In an effort to strike a balance, the Delhi High Court has clarified its stance on “gender-specific laws,” highlighting the necessity for courts to maintain “gender neutrality” while handling such cases.

The court emphasized that the intent to address gender-related concerns should not be misconstrued as inherent bias against the opposite gender or as being “anti-men” when applicable.

Justice Swarana Kanta Sharma ruled that these laws are designed to tackle distinct issues faced by specific genders, rather than fostering opposition between genders.

The court further emphasized that the presence of gender-specific legislation does not warrant a departure from the crucial principle of having sufficient evidence on record during the charge framing stage.

It underscored that regardless of the specific gender a legal proceeding pertains to, the foundation of such a proceeding remains the “availability of adequate evidence and adherence to due process of law.” Thus, while addressing unique gender challenges, the fundamental principles of fairness and justice should not be compromised.

Moreover, Justice Sharma stressed that the gender-specific nature of legislation should not alter the role of a judge from that of neutrality to partiality towards a particular gender.

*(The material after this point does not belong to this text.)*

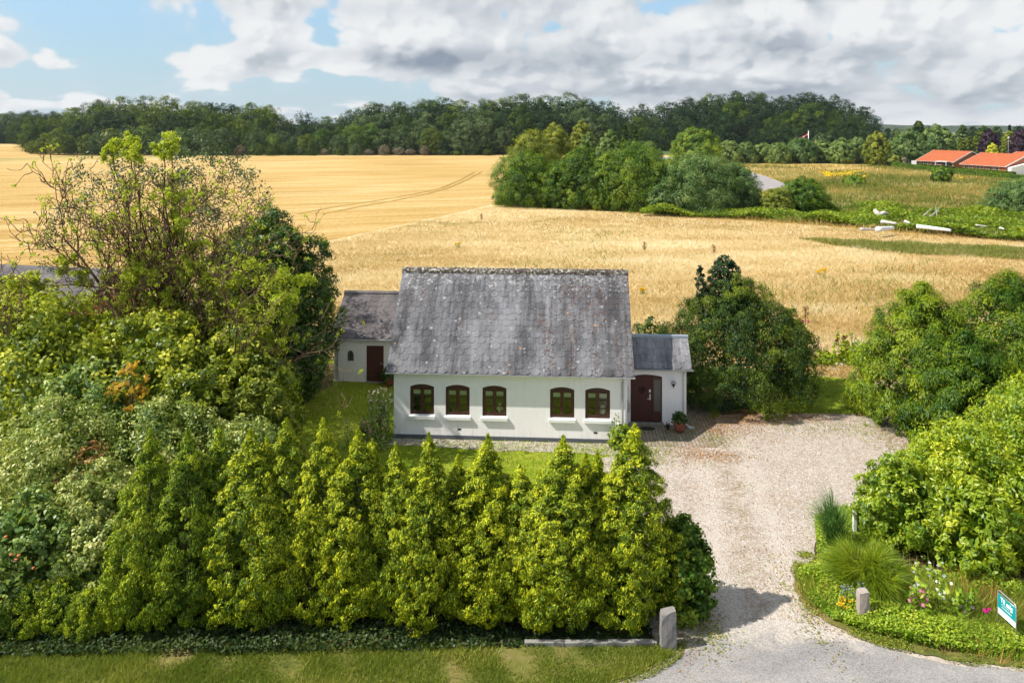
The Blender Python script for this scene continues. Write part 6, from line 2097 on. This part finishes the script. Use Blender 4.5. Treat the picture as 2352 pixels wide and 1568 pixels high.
for k, (px, yt, w, m, lb_) in enumerate([(1675, 328, 30, 'willow', 'pale willow scrub touching the round dark tree'), (1712, 331, 26, 'willow', 'pale green willow scrub, second from the round dark tree'), (1752, 334, 28, 'willow', 'flat topped willow scrub, third from the round dark tree'),
                                           (1790, 331, 26, 'willow', 'willow scrub before the flagpole'), (1840, 322, 38, 'bush_b', 'highest greyer willow scrub right under the flag'), (1890, 326, 30, 'willow', 'willow scrub just past the flagpole'),
                                           (1935, 322, 30, 'willow', 'willow scrub midway to the orange roofs'), (1970, 318, 26, 'bush_b', 'grey round willow by the yellow green tree')]):
    mid('willow_bush', lb_, px, yt, w, 0, m, 330 + k, n=1.0, ybase=377 - (k % 3), group=WG, Lf=0.9)
mid('pale_tree', 'pale olive round tree directly behind the flagpole', 1890, 309, 24, 330, 'forest_c', 345, f_round)
mid('purple_bush', 'small purple bush peeping up beside the flagpole', 1835, 312, 14, 320, 'purple', 346, f_dome, n=0.7)
mid('leafy_tree', 'yellow green tree at the end of the willow scrub', 2014, 306, 27, 255, 'bush_c', 347, f_egg)
RT = 'garden trees around the orange roofed houses'
for k, (px, yt, w, Y, m, f_, lb_) in enumerate([
        (2085, 300, 40, 265, 'bush_b', f_egg, 'largest grey green tree beside the first orange roof'), (2110, 277, 18, 350, 'forest_a', f_dome, 'dark tree standing highest above the first orange roof'),
        (2152, 291, 36, 285, 'bush_b', f_egg, 'broad green tree directly behind the first orange roof'), (2058, 297, 16, 400, 'forest_c', f_egg, 'distant grey green tree between the big wood and the garden trees'),
        (2212, 290, 19, 330, 'forest_c', f_egg, 'green tree behind the three narrow conifers'), (2180, 305, 14, 300, 'forest_b', f_egg, 'olive tree before the narrow conifers'),
        (2260, 293, 22, 420, 'forest_a', f_dome, 'green tree behind the first purple beech'), (2273, 301, 25, 300, 'purple', f_dome, 'purple leafed tree between the house ridges'),
        (2345, 300, 27, 280, 'purple', f_dome, 'purple leafed tree at the picture edge behind the lamp post'), (2319, 303, 20, 300, 'bush_c', f_egg, 'yellow green tree behind the lamp post'),
        (2319, 285, 8, 340, 'forest_d', f_cone, 'dark spruce tip above the yellow green tree'), (2279, 331, 15, 262, 'goldbush', f_dome, 'bright golden bush behind the second orange roof'),
        (2303, 332, 12, 262, 'bush_c', f_dome, 'brownish bush between the golden bush and the lamp post'), (2272, 321, 7, 275, 'forest_c', f_cone, 'small bluish conifer above the golden bush'),
        (2056, 358, 11, 262, 'bush_c', f_dome, 'pale yellow green bush at the hedge corner'), (2077, 363, 8, 262, 'forest_e', f_dome, 'brown shrub beside the pale hedge corner bush')]):
    mid('garden_tree', lb_, px, yt, w, Y, m, 350 + k, f_, n=0.75, group=RT)
for k, px in enumerate((2206, 2222, 2239)):
    mid('narrow_conifer', ['first of three narrow conifers from the big wood', 'middle one of three narrow conifers', 'last of three narrow conifers, nearest the purple tree'][k], px, 314, 6.5, 275, 'bush_c', 380 + k, f_egg, n=0.5, group='narrow conifers behind the roofs')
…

The judge’s primary duty is to objectively interpret and apply the law without any gender bias or predisposition. Gender-specific legislation serves to confront unique concerns and challenges faced by specific genders in society. However, this doesn’t imply that gender-related factors should influence the judge’s decisions, unless specific gender-based presumptions are legislatively established.

The court further emphasized that judicial neutrality is an indispensable cornerstone of the legal system, ensuring equitable and fair treatment for all parties, regardless of their gender.

In India, the criminal justice system is adversarial in nature. However, it cannot be seen as adversarial between men and women per se. Instead, it should solely revolve around two individuals: one being the complainant and the other being the accused irrespective of the gender, however, at the same time, while adjudicating the cases firmly remembering and appreciating the social context and situation of a particular gender who may be in a lesser advantageous situation than the other,” the court said.

Justice Sharma made these observations while setting aside a trial court order framing charges against a man for outraging the modesty of a woman employee by using vulgar language against her and calling her a “gandi aurat.”

Observing that Section 509 of the Indian Penal Code, 1860, does not inherently introduce a presumption in favour of women, Justice Sharma said it is essential for courts to apply principles of charge and discharge objectively without being unduly influenced by the fact that the provision is gender-specific.

The mere gender specificity of a legal provision does not automatically create a presumption in favor of that gender, unless such a presumption is explicitly articulated within the legislation itself. In other words, the Court should approach cases under Section 509 IPC with a neutral and impartial stance, treating and testing them in accordance with long established criminal legal principles of law and procedure,” the court said.